Recently, Francis returned to Greece the three fragments of the Parthenon sculptures that had been in the Vatican Museums' collection for two centuries. The pope said Sunday that the restitution was "the right gesture" and that when such returns were possible, museums should undertake them.

In the case where you can return things, where it's necessary to make a gesture, better to do it," he said. "Sometimes you can't, if there are no possibilities — political, real or concrete possibilities. But in the cases where you can restitute, please do it. It's good for everyone, so you don't get used to putting your hands in someone else's pockets.

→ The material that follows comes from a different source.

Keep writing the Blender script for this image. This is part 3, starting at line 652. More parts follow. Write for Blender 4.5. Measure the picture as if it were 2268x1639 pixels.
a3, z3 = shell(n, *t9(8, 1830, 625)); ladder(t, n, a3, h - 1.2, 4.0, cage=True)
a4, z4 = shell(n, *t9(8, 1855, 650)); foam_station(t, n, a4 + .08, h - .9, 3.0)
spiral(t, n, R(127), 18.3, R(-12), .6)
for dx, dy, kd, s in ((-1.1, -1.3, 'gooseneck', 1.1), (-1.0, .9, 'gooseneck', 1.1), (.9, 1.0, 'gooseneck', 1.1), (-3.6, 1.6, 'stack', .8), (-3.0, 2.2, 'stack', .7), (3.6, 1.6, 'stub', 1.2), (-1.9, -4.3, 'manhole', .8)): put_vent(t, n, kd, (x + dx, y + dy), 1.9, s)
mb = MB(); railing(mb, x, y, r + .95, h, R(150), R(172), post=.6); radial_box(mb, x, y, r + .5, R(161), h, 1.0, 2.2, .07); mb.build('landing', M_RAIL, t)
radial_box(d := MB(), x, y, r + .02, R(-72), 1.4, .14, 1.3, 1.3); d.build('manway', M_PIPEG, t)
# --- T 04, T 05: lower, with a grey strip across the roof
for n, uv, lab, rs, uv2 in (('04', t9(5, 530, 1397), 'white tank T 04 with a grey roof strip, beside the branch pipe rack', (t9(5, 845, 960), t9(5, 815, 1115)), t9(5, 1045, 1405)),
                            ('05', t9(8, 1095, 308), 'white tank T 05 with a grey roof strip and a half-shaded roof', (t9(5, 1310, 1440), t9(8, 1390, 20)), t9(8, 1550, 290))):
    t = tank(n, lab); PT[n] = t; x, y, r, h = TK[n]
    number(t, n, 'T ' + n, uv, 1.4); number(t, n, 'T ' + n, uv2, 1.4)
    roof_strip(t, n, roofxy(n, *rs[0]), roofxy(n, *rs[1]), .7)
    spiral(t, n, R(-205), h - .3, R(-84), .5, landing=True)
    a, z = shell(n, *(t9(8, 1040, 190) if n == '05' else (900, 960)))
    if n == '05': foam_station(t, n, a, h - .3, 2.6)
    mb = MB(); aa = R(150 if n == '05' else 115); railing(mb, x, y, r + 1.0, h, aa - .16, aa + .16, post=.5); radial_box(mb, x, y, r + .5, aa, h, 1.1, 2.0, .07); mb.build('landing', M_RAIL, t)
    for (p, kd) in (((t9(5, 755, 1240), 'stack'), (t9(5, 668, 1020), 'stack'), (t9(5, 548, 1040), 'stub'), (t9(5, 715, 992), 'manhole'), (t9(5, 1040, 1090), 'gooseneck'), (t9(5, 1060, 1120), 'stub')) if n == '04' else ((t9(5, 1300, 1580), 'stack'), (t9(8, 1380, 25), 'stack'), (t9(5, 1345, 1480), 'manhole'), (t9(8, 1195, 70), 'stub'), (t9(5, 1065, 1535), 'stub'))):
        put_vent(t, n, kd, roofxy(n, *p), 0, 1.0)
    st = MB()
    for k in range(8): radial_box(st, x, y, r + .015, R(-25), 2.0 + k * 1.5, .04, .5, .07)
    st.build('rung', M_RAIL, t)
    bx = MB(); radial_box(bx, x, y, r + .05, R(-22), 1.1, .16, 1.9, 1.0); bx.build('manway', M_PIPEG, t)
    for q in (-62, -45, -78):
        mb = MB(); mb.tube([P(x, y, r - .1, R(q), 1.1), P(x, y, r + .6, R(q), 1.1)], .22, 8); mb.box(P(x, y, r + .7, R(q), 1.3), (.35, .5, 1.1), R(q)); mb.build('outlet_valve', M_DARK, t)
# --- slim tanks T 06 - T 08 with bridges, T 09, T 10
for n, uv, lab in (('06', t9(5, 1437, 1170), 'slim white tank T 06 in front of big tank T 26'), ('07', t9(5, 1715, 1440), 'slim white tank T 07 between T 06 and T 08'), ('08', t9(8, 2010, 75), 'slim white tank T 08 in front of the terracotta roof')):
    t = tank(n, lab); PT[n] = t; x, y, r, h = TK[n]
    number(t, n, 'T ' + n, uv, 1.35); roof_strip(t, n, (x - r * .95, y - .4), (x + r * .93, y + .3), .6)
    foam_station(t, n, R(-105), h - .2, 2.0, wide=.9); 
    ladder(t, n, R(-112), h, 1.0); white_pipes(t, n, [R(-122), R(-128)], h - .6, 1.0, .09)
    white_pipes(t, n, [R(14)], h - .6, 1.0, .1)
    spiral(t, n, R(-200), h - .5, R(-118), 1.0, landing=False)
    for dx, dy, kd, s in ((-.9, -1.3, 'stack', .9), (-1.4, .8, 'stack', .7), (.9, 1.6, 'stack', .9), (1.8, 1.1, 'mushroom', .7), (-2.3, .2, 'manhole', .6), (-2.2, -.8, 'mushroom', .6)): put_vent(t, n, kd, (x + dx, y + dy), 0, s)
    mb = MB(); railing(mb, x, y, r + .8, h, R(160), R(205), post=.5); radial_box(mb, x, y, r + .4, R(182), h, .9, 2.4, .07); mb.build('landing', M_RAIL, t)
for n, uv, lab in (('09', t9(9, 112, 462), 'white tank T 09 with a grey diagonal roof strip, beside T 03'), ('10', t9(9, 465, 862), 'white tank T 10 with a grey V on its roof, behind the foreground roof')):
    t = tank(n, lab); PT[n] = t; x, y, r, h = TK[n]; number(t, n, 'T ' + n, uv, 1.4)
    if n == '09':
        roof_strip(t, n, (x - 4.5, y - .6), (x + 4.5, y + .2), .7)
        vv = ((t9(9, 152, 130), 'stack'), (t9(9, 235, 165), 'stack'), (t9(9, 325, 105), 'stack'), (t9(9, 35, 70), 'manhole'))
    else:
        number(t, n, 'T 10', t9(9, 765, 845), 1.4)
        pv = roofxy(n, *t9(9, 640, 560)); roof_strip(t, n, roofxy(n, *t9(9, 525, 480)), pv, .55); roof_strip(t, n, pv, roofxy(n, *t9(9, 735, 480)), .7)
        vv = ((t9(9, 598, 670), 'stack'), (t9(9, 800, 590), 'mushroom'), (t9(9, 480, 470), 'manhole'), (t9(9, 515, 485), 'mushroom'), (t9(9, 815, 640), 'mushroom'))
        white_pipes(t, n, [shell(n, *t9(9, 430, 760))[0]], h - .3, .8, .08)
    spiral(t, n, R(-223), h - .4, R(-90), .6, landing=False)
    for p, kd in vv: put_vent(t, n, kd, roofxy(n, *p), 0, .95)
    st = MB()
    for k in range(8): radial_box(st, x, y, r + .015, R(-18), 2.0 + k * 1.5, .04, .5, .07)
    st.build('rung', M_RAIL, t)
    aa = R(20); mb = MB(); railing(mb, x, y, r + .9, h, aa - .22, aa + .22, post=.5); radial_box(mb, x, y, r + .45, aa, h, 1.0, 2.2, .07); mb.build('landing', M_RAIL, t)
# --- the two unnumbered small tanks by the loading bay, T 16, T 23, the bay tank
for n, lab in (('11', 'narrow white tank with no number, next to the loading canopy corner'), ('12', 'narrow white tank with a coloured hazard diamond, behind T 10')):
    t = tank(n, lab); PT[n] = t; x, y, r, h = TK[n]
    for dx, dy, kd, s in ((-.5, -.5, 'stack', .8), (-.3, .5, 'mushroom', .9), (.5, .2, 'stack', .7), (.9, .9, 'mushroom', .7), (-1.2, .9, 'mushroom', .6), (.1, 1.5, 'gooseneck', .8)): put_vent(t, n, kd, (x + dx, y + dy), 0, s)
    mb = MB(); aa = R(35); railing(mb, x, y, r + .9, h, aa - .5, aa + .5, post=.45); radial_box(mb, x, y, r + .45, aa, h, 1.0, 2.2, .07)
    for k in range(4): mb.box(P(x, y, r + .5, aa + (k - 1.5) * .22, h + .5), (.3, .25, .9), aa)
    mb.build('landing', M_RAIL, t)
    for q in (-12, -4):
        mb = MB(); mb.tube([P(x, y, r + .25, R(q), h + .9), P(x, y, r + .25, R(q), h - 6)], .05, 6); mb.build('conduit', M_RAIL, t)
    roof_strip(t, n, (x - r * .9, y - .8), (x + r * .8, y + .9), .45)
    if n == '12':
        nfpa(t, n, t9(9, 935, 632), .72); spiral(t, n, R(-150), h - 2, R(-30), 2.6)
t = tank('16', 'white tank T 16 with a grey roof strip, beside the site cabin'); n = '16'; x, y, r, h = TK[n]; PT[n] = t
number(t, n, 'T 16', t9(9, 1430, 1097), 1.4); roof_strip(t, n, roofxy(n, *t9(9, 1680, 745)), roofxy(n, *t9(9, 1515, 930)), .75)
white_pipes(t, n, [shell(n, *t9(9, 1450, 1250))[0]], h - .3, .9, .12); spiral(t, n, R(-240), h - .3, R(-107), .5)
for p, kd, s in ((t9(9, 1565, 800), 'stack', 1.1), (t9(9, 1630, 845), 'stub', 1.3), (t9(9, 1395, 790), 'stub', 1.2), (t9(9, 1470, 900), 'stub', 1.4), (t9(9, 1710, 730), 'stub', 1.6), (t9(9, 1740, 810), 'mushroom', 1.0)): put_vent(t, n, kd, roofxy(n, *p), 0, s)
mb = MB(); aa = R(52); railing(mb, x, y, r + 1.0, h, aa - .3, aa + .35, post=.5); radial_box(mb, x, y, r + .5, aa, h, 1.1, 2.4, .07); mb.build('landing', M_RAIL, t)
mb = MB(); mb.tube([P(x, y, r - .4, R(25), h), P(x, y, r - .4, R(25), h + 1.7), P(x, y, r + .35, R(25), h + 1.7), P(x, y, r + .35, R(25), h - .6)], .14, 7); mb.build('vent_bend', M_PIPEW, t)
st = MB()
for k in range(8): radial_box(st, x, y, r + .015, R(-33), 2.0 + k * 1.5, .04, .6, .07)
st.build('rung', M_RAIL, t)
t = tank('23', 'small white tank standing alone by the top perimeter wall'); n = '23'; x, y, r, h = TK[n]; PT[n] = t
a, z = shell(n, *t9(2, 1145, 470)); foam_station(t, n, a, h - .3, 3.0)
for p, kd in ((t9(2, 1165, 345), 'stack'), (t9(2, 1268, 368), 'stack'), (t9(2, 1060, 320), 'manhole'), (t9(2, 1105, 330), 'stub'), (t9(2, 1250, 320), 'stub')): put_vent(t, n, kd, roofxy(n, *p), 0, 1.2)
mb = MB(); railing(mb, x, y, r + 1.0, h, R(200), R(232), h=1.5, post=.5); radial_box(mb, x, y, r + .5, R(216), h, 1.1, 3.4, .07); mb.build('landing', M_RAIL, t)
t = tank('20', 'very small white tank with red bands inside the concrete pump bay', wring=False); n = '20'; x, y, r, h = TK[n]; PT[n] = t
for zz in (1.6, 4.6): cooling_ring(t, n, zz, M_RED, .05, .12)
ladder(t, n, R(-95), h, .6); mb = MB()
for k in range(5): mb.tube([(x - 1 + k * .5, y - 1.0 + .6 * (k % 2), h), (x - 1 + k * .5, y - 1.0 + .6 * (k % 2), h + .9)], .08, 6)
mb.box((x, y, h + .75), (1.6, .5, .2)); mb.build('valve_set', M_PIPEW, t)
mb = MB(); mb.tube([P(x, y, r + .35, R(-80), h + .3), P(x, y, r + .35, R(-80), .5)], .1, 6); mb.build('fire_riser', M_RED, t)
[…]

His comments to The Associated Press were his first on a question that has forced many museums in Europe and North America to rethink their ethnographic and anthropological collections. The restitution debate has gathered steam amid a reckoning for the colonial conquests of Africa, the Americas and Asia and demands for restitution of war loot by the countries and communities of origin.

The Vatican has an extensive collection of artifacts and art made by Indigenous peoples from around the world, much of it sent to Rome by Catholic missionaries for a 1925 exhibition in the Vatican gardens.

The Vatican insists the artifacts, including ceremonial masks, wampum belts and feathered headdresses, were gifts. But Indigenous scholars dispute whether Native peoples at the time could have freely offered their handicrafts given the power differentials at play in colonial periods.

Francis, the first-ever Latin American pope, knows the history well. Last year, he travelled to Canada to personally apologize to Indigenous peoples for abuses they endured at the hands of Catholic missionaries at residential schools.

In the run-up to the visit, Indigenous groups visited the Vatican's Anima Mundi museum, saw some of their ancestors' handiwork, and expressed interest in having greater access to the collection, and the return of some items.

The restitution of the Indigenous things is underway with Canada — at least we agreed to do it," Francis said, adding that the Holy See's experience meeting with the Indigenous groups in Canada had been "very fruitful.

Indeed, just a few weeks ago in another follow-up to the Canada apology, the Vatican formally repudiated the "Doctrine of Discovery." This theory, backed by 15th-century "papal bulls," was used to legitimize the colonial-era seizure of Native lands and forms the basis of some property laws today in the U.S. and Canada.

Francis recalled that looting was a common feature during colonial-era wars and occupations. "They took these decisions to take the good things from the other," he said.

He said going forward, museums "have to make a discernment in each case," but that where possible, restitution of objects should be made.

And if tomorrow the Egyptians come and ask for the obelisk, what will we do?" he said chuckling, referring to the great obelisk that stands at the center of St. Peter's Square. The Roman Emperor Caligula brought the ancient obelisk to Rome more than 2,000 years ago, and it was moved to the square in the 16th century.

The Vatican Museums are mentioned in the 2020 book "The Brutish Museums," which recounts the sacking of the Royal Court of Benin City by British forces in 1897 and the subsequent dispersal in museums and collections around the globe of its famed Benin Bronzes.

In the appendix, the Vatican is listed as one of the museums, galleries or collections that "may" have objects looted from Benin City, in today's Nigeria, in 1897.

The Vatican Museums hasn't responded to requests for information. The Nigerian Embassy to the Holy See, asked recently about the claim, said its "contact in the Vatican is currently looking into the issue."